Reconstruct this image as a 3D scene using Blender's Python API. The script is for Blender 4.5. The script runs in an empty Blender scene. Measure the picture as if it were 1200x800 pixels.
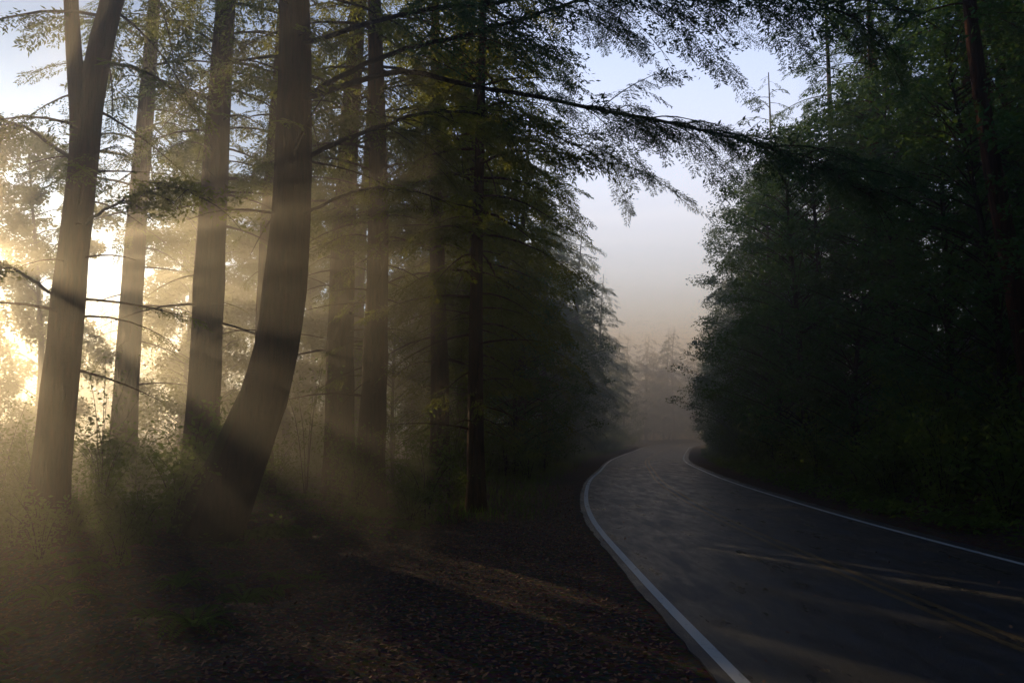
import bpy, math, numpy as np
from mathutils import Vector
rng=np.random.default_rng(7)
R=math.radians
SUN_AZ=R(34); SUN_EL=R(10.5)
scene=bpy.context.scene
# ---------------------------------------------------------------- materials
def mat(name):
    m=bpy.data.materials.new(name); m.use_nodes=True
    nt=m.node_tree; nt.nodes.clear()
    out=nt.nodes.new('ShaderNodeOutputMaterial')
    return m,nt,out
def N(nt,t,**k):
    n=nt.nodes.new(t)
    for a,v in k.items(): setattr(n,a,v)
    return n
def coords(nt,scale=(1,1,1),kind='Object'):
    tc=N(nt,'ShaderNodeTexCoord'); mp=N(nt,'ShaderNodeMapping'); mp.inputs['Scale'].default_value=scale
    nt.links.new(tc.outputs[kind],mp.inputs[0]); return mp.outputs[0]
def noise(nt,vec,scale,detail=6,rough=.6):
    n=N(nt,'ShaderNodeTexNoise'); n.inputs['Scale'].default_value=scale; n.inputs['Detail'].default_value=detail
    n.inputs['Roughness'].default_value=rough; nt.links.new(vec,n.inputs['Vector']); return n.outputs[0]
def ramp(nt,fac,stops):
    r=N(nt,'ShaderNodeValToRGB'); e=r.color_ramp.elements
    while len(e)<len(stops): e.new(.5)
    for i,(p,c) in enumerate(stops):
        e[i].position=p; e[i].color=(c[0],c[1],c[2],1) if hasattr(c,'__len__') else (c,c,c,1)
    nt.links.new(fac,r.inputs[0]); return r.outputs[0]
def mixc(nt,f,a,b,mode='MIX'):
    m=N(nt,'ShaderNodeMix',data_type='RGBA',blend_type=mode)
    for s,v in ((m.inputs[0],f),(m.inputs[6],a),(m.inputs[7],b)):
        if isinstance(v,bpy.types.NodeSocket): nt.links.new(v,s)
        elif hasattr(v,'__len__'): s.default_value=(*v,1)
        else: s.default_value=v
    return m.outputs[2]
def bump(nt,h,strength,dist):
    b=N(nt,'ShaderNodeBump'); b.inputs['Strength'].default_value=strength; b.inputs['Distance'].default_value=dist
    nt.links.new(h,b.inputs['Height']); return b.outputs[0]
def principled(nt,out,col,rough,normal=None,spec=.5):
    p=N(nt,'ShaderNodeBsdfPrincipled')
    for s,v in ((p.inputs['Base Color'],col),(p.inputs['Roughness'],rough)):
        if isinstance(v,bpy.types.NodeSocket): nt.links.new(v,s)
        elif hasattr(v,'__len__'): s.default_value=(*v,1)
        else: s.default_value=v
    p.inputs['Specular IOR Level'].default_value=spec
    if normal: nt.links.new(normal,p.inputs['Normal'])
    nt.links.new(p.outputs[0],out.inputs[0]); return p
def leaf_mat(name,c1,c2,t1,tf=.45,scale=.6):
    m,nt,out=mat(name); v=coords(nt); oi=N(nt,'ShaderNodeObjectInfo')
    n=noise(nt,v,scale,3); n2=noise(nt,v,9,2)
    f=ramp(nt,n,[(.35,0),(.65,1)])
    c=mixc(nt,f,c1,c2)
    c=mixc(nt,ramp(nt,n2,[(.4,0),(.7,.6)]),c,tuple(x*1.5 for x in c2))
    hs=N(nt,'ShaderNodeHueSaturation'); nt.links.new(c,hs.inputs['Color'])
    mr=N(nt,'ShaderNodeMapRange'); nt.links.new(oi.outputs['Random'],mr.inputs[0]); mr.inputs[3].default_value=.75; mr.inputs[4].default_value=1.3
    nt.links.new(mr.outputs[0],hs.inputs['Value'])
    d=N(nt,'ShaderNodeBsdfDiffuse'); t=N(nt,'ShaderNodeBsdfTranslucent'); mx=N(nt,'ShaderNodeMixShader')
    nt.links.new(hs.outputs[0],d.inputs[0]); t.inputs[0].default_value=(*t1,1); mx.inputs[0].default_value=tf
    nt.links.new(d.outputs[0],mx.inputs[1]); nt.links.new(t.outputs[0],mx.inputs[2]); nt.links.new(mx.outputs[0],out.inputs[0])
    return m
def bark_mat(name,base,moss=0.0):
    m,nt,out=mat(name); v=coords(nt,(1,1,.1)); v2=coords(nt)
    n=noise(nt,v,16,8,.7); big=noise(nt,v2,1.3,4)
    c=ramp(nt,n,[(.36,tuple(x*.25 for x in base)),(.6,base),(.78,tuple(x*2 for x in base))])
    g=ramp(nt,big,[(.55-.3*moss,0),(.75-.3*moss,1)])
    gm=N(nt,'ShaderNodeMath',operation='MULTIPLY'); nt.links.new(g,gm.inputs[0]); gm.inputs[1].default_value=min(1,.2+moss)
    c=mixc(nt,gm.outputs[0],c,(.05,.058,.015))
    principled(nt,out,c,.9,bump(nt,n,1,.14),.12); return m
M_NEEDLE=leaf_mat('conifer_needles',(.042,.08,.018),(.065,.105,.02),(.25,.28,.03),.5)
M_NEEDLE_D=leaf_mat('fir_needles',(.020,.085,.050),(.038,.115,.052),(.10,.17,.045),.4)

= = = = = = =

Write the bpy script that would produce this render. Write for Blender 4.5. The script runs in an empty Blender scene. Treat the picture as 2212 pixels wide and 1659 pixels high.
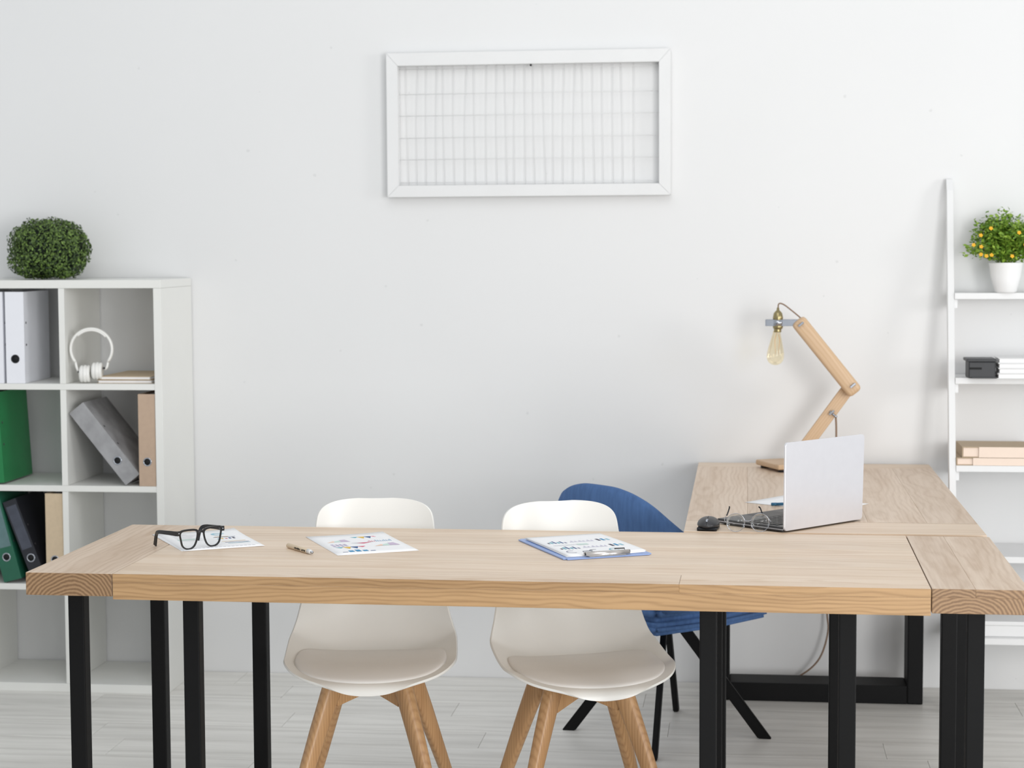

= = = = = = =

WORK INSTRUCTIONS →
Only the number is wanted: how many lines above include the word "this"?

RESPONSE →
2